16 June 2014
The Next NSA Dragnet
Paul Dietrich (twitter: @paulmd199)
What are the consequences of moving storage of the bulk telephony collection
(BR-FISA) out of the hands of the NSA, and into the hands of the telcos?
What would the access model look like?
I think it would look something like PRISM-for-telcos, where the FBI is given
direct access to both content and metadata, and the NSA and CIA get access
via the FBI.
By requiring telcos to hold data for a certain period, and getting a PRISM-like
access to it, the NSA gets to say they "don't have direct access to the data."
As they do with the PRISM partners, overlooking that the FBI has direct access,
and the arrangements the NSA has with the FBI amount to virtually the same
thing.
It would be structured different from MYSTIC, where the NSA basically slurps
all information into its own repositories. But functionally: the NSA and
CIA get access to the content of all of the calls made within the United
States, but only has to store what's actually being tasked.
My thought is that this would supplement, and eventually replace domestic
upstream collection (Blarney, Fairview, etc), as each new telco is bribed
and/or bullied into compliance with the new regime. Or perhaps, hopefully
civil liberties will score a much-needed victory, and halt such encroachments.
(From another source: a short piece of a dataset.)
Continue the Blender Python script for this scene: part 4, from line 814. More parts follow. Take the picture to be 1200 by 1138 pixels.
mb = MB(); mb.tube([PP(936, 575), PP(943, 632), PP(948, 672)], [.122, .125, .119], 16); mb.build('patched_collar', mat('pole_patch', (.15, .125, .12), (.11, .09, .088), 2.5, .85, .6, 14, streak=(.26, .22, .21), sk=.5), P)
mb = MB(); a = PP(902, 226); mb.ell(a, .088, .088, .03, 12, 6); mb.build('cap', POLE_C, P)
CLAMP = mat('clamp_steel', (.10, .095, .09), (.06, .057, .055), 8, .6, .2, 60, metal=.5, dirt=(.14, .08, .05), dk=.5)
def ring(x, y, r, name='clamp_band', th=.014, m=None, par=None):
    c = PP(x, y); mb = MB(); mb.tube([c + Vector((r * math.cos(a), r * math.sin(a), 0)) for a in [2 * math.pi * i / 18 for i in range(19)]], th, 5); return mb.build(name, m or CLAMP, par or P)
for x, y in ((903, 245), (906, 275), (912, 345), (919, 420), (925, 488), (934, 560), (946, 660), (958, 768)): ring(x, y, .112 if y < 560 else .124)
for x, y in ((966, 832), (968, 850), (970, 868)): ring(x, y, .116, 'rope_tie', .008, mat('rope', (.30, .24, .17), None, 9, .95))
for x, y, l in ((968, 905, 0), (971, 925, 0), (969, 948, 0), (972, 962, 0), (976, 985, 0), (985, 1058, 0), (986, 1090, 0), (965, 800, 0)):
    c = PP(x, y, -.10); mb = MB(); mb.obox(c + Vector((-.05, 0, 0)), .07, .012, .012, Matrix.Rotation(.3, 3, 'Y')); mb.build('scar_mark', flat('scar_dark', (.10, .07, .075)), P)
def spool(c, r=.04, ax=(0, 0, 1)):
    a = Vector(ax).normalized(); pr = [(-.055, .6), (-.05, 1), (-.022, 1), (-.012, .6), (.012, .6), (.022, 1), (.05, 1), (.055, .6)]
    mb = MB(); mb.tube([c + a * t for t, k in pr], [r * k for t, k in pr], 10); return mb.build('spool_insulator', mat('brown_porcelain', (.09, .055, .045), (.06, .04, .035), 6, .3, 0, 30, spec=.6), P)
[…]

This time around, it looks like the telcos are resisting, which is a good
sign.
The public debate around the issue makes it hard for me to predict the details,
but I think that the overall goal is something along the above lines. In
effect, the US government acquires a telephony content dragnet while claiming
it is eliminating the metadata dragnet.
I see this as a likely scenario, but not an inevitability.